Supplied information
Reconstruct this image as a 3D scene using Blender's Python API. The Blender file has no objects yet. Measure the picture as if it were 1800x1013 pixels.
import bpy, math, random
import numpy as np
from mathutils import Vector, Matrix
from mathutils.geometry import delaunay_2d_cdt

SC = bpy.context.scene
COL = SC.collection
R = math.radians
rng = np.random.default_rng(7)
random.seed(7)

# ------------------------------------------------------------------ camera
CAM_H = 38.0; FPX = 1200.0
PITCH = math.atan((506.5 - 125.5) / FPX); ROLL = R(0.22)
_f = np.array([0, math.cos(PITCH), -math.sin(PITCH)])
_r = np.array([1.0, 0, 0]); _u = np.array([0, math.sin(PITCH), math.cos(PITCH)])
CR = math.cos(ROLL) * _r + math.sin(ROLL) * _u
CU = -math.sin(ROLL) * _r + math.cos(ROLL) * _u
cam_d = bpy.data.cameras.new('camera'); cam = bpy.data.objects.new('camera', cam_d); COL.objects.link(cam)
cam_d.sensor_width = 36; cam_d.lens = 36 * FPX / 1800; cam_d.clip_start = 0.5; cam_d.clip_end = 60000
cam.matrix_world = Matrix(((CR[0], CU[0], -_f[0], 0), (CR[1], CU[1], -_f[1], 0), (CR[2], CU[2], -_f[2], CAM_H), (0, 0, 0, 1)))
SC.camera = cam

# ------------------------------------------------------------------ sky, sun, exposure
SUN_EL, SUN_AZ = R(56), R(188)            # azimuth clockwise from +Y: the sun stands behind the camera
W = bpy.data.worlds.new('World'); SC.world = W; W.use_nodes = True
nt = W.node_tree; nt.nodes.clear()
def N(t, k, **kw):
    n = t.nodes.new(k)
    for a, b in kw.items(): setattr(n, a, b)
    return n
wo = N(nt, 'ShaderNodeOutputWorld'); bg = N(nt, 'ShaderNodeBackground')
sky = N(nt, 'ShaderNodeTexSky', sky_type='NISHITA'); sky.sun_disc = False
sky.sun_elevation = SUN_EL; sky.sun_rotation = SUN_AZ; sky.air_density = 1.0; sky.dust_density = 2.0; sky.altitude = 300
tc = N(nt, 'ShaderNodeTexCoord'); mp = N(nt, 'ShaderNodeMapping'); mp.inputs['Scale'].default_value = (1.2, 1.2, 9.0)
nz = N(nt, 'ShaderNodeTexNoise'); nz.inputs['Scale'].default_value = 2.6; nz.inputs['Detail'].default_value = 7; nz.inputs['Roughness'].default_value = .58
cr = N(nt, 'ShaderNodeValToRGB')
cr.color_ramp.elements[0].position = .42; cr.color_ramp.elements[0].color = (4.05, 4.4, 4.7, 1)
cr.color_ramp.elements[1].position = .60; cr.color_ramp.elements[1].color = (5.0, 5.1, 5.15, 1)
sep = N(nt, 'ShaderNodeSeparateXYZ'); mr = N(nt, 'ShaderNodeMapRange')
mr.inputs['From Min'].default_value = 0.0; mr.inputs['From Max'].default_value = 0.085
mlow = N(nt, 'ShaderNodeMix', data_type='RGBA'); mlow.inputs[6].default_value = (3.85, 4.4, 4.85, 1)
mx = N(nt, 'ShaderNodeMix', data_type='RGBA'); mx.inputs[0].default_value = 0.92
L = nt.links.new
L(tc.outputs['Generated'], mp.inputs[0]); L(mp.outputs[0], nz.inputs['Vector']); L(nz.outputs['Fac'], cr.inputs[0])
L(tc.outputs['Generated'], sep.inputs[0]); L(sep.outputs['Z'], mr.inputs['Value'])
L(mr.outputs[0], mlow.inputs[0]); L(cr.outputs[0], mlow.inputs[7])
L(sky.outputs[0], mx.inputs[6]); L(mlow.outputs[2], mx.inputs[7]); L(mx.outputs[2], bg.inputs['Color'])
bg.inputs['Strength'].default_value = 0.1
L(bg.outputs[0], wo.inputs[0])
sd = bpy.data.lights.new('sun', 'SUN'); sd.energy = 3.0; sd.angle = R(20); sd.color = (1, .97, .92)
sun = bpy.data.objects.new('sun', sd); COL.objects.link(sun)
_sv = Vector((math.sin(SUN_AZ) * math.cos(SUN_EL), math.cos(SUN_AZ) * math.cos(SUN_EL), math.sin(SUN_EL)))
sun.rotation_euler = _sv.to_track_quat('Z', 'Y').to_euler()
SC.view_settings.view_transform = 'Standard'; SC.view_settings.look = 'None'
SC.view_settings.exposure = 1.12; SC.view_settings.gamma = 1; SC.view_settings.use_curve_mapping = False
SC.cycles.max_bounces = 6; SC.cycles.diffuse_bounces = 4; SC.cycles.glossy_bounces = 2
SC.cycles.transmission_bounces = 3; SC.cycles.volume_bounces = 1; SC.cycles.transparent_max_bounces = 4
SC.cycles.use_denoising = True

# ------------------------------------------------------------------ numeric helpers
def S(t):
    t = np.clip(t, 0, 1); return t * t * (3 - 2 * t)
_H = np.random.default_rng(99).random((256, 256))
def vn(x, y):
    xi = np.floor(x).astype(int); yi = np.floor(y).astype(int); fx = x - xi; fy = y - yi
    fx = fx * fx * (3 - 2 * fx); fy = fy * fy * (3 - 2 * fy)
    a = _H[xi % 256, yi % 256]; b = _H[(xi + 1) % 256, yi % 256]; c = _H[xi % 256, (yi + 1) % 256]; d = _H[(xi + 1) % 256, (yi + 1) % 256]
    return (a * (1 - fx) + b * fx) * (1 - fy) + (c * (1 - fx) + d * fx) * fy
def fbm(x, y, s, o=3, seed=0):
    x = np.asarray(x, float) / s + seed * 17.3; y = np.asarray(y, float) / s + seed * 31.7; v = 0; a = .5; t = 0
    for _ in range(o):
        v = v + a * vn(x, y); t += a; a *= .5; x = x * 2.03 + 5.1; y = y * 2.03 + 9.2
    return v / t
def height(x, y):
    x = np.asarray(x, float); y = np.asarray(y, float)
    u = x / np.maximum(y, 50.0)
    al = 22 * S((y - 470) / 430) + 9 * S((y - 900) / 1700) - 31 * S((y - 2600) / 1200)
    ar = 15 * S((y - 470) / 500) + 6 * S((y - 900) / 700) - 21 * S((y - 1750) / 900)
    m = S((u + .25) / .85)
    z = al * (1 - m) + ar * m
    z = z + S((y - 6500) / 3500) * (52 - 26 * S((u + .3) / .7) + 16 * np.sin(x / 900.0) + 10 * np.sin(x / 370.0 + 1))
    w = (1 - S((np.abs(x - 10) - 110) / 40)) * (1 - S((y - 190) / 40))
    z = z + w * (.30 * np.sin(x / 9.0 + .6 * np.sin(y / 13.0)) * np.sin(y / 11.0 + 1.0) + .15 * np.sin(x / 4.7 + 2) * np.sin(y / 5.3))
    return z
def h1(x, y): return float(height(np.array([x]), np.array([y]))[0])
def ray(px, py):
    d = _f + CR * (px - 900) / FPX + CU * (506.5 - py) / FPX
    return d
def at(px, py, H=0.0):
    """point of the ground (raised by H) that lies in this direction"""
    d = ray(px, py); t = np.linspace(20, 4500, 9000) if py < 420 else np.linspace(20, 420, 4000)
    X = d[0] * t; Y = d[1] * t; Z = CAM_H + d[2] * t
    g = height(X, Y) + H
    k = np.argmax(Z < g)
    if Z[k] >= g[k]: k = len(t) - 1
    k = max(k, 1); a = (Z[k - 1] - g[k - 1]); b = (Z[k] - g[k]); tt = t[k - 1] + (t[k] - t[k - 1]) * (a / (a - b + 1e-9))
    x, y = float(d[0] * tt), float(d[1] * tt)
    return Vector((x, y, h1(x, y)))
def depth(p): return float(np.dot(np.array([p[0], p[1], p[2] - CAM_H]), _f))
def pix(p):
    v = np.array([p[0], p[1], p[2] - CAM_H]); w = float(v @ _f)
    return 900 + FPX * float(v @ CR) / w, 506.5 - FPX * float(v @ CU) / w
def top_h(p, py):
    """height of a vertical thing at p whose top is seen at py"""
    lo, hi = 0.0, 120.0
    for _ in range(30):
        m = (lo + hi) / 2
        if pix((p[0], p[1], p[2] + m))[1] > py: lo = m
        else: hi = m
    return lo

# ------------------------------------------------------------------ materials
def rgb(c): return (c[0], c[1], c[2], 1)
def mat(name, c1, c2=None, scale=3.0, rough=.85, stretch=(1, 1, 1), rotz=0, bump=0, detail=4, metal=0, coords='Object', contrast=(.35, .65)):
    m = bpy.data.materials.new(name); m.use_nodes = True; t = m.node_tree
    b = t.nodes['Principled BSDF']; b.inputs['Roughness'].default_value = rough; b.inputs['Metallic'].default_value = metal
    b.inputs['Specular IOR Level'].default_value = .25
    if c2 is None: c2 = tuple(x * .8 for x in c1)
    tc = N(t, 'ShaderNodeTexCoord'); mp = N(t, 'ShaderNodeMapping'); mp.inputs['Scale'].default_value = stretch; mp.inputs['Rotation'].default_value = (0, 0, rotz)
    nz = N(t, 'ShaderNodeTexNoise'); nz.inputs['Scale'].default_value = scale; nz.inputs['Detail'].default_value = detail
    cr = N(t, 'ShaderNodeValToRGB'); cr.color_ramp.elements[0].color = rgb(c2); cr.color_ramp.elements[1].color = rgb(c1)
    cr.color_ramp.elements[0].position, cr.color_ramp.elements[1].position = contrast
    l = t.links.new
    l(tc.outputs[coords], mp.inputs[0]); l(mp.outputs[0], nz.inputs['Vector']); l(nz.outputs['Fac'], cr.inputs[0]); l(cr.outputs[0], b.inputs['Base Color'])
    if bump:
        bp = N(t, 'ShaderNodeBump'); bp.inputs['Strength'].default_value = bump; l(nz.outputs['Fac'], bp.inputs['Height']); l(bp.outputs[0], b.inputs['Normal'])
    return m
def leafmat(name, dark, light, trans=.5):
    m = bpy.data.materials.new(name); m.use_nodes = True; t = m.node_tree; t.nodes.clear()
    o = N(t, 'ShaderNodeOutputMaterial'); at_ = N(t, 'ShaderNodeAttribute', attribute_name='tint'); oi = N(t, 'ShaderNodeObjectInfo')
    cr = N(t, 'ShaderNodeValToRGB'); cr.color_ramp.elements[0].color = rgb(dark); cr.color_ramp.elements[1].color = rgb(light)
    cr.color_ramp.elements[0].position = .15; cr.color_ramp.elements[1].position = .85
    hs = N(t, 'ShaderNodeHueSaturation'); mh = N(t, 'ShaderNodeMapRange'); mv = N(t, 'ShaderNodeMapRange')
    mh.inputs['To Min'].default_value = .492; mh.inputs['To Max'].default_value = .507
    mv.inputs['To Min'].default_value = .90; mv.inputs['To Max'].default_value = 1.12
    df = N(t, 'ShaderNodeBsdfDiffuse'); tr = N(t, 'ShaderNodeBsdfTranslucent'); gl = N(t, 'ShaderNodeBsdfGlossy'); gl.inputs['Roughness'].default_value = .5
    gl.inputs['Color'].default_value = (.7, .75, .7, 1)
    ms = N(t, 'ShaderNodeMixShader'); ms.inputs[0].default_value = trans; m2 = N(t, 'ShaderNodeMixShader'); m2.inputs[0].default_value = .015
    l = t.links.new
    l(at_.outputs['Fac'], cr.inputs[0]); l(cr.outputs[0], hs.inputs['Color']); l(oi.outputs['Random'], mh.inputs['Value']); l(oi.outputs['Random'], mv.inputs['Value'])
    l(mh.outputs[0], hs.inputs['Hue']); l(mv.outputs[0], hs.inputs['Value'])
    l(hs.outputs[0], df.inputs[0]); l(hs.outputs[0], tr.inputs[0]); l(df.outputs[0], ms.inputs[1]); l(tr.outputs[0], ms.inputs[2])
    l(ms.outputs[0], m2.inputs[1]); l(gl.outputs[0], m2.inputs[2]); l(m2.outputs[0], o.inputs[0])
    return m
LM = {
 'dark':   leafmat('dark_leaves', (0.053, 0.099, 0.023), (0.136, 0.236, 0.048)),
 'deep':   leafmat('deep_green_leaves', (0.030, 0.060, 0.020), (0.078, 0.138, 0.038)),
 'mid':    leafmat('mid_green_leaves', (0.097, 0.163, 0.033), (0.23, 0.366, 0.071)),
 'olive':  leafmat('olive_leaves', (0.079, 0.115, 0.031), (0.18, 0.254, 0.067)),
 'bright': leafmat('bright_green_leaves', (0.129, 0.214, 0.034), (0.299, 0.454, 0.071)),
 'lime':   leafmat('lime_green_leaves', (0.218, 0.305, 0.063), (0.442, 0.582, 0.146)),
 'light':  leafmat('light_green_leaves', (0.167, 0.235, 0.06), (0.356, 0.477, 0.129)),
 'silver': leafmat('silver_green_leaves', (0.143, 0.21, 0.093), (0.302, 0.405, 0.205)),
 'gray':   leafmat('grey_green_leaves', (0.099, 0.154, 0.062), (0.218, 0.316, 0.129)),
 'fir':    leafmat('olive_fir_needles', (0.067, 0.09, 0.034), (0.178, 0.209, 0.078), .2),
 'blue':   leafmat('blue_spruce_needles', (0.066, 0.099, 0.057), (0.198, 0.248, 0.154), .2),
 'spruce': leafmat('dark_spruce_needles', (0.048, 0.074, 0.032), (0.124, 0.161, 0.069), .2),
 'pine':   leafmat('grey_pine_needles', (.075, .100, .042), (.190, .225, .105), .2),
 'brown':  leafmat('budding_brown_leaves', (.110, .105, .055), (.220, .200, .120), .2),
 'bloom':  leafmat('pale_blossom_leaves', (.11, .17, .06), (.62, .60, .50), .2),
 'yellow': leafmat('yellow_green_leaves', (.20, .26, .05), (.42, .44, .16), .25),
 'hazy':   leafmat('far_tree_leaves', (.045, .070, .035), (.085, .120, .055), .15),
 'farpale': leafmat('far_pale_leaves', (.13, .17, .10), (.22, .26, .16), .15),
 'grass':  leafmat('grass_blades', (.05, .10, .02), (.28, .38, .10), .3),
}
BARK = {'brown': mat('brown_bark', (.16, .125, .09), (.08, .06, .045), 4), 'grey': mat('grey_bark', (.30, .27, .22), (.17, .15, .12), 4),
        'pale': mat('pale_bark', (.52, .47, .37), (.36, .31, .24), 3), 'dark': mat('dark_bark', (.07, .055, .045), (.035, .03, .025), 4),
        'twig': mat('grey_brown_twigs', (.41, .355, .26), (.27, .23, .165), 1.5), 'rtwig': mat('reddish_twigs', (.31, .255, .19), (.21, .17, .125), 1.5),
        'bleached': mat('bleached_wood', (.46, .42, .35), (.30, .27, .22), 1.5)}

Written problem
Look at the material above and copy, word for word, its lines from the first through the one containing "random.seed(7)".

Result
Reconstruct this image as a 3D scene using Blender's Python API. The Blender file has no objects yet. Measure the picture as if it were 1800x1013 pixels.
import bpy, math, random
import numpy as np
from mathutils import Vector, Matrix
from mathutils.geometry import delaunay_2d_cdt

SC = bpy.context.scene
COL = SC.collection
R = math.radians
rng = np.random.default_rng(7)
random.seed(7)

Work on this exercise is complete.